The writer Charles Simmons, who died two years ago, wrote a half-dozen novels, of which I've read only two. As far as I know he never published a volume of poetry, but this strangely affecting bit of verse is embedded in his 1998 novel Salt Water (a kind of retelling of Turgenev's First Love, set on the coast of New England). It's purportedly written by one of the characters, a teenage girl, and presented to a boy she's smitten with a bit more than he is with her.
Thoughts for a Beach Party

We're all alone—at least the others are
asleep. We touch and smile.

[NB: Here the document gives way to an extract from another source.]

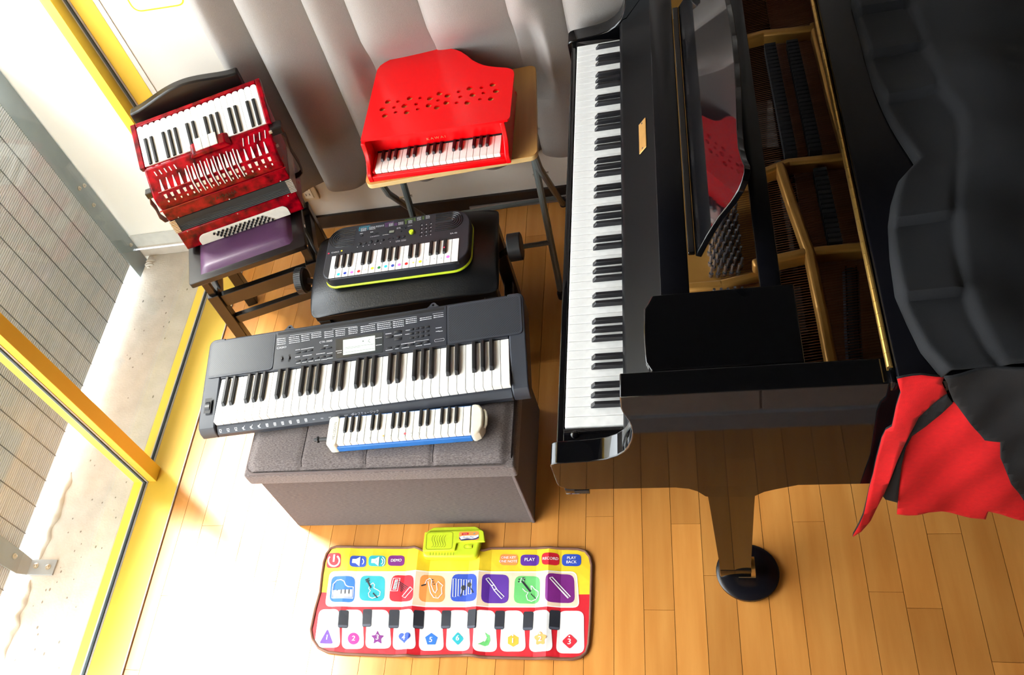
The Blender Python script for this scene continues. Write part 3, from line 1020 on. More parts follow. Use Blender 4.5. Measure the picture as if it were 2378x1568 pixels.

No words, just thoughts,
of which a chance one sparkles, and we laugh.
There'll come a day, I fear, when you are out
of reach and memory is all of you
I have; and then another day when that
is gone. That morning I'll awake and rise
and eat an ordinary breakfast, dress
and go to leave—to find that I forgot
a certain necessary something, just
my comb, my keys, a paper, or a book—
a light makes darkness clearly black: a part
of me is lost. And then I'll wonder what
you were and where you were and try to reason
out an emptiness and hunt for non-
existent strings to pull you back in view.
What then? These words I've understood and truths
I've known because of you, these lonely fires
that add a little light and comfort on
the mind's black stretching beach of night,
the shifting tide forgetfulness will rise
and snuff them out, when it has carried you,
who lit them off to sea. What fumbling hand
and wet will kindle up the blazes then?
It must be difficult to write a poem in character, especially in the character of someone who's supposed to be young and awkward. Even if you have the technical chops to write passable verse, you can't make it sound too accomplished. But I like the straightforwardness of the piece, which is polished but has only a few gaudy passages ("the mind's black stretching beach of night") that sound like the work of a self-conscious poet. Does the elegiac tone make her sound a bit too wise beyond her years? Perhaps, but it also gives her a bit of depth that, as a relatively minor character in a quite short book, she might not otherwise have had.